WHAT YOU WILL DO: Every line from the first one to the line containing "42, 42), 0.6)).build('baseboard_back'))" should be echoed exactly; leave out the rest.

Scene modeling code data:
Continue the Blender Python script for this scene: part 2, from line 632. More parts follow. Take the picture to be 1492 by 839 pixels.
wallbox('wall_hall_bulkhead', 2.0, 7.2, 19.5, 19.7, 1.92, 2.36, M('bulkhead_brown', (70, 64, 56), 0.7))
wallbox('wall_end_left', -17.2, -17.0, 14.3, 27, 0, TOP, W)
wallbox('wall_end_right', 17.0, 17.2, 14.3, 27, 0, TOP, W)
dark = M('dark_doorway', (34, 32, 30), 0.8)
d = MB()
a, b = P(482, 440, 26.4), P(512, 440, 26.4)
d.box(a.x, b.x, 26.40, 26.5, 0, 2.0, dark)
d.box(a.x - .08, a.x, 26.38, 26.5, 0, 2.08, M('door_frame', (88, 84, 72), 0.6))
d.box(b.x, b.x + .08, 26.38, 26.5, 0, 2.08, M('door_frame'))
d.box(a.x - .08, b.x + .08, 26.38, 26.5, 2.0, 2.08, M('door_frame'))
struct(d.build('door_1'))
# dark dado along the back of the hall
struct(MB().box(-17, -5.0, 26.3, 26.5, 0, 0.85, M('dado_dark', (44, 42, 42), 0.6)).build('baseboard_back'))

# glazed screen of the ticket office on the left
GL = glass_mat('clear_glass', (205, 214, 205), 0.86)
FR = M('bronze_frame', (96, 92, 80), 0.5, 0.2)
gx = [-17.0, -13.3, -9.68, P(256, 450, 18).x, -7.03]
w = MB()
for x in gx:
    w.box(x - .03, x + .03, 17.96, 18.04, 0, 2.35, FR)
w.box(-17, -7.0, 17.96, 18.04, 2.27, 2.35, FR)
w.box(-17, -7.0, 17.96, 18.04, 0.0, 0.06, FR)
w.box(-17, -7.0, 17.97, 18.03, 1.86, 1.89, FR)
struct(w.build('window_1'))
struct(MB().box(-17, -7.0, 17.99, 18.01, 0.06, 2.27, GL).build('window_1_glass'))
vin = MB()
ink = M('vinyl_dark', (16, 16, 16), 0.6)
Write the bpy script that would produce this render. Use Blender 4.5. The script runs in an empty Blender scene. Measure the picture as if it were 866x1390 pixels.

WORKED ANSWER:
Continue the Blender Python script for this scene: part 2, from line 632. More parts follow. Take the picture to be 1492 by 839 pixels.
wallbox('wall_hall_bulkhead', 2.0, 7.2, 19.5, 19.7, 1.92, 2.36, M('bulkhead_brown', (70, 64, 56), 0.7))
wallbox('wall_end_left', -17.2, -17.0, 14.3, 27, 0, TOP, W)
wallbox('wall_end_right', 17.0, 17.2, 14.3, 27, 0, TOP, W)
dark = M('dark_doorway', (34, 32, 30), 0.8)
d = MB()
a, b = P(482, 440, 26.4), P(512, 440, 26.4)
d.box(a.x, b.x, 26.40, 26.5, 0, 2.0, dark)
d.box(a.x - .08, a.x, 26.38, 26.5, 0, 2.08, M('door_frame', (88, 84, 72), 0.6))
d.box(b.x, b.x + .08, 26.38, 26.5, 0, 2.08, M('door_frame'))
d.box(a.x - .08, b.x + .08, 26.38, 26.5, 2.0, 2.08, M('door_frame'))
struct(d.build('door_1'))
# dark dado along the back of the hall
struct(MB().box(-17, -5.0, 26.3, 26.5, 0, 0.85, M('dado_dark', (44, 42, 42), 0.6)).build('baseboard_back'))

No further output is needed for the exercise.